Argentine President Cristina Fernandez de Kirchner prevailed in a prolonged power struggle over the country’s central bank earlier this month when Mercedes Marcó del Pont was appointed as the institution’s new head. The ascension of Marcó del Pont, an ally of the president, concluded a month of political maneuvering that began when Fernandez de Kirchner tried to dismiss central bank President Martín Redrado on January 7.

His offense? Refusing the president’s demand of $6.5 billion of the bank’s reserves to help pay the government’s debt.

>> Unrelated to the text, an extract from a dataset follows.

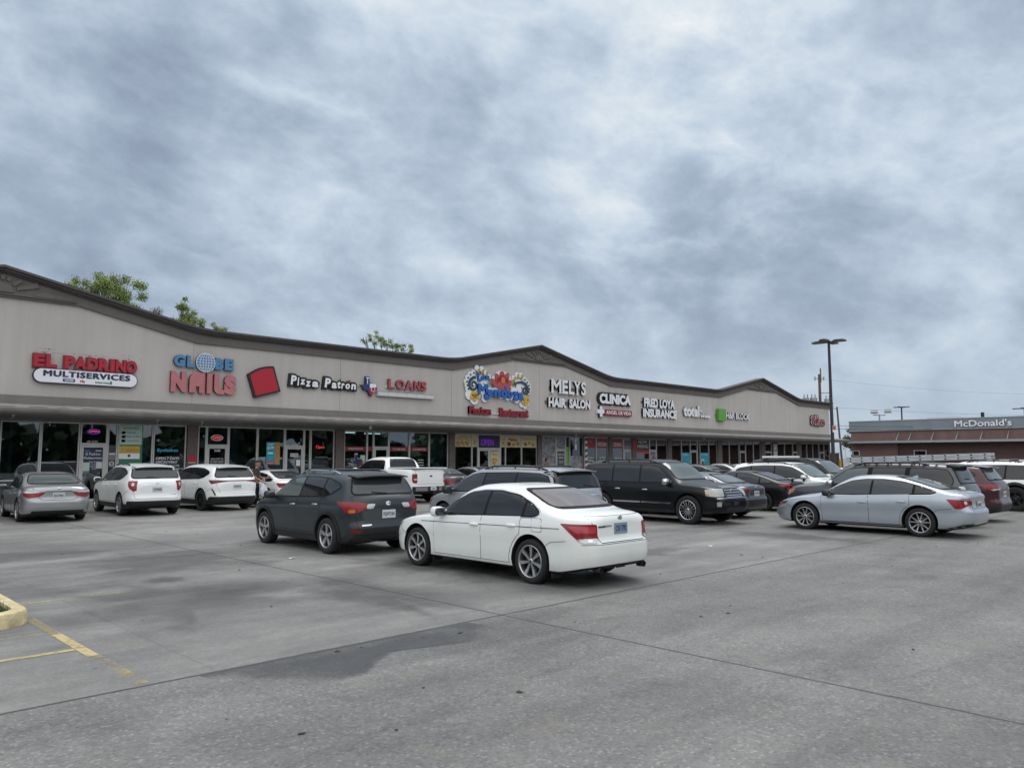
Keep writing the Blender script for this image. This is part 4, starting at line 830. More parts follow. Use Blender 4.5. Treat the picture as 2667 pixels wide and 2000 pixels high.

Redrado’s dismissal was done via an emergency decree with Congress out of session, (a time-honored tradition in Argentine politics). The Supreme Court cried foul, briefly reinstated Redrado, and then ruled that a congressional commission should decide his fate. Undeterred, Fernandez appointed the bank’s deputy governor as interim head and barred Redrado from the bank. Awaiting the outcome of the commission, Redrado submitted his resignation on January 30, which was bizarrely rejected by the president, who speciously insisted the commission reach its conclusion.

The unexpected appointment of Marcó del Pont on February 3 confirmed the obvious: the central bank will be under the president’s control for the remainder of her term. The new bank chief said as much upon taking office, when she expressed the view that central bank independence should be limited.

What might Fernandez have in mind for the country’s near record $48 billion of reserves? A rash of spending will probably be needed for Fernandez to revive her flagging popularity ahead of the 2011 presidential elections – or, in a scenario analysts consider more likely, to position her husband and predecessor Néstor Kirchner for a bid to return to the presidency. Either way, the specter of four more years of kircherismo bodes poorly for the state of Argentine democracy.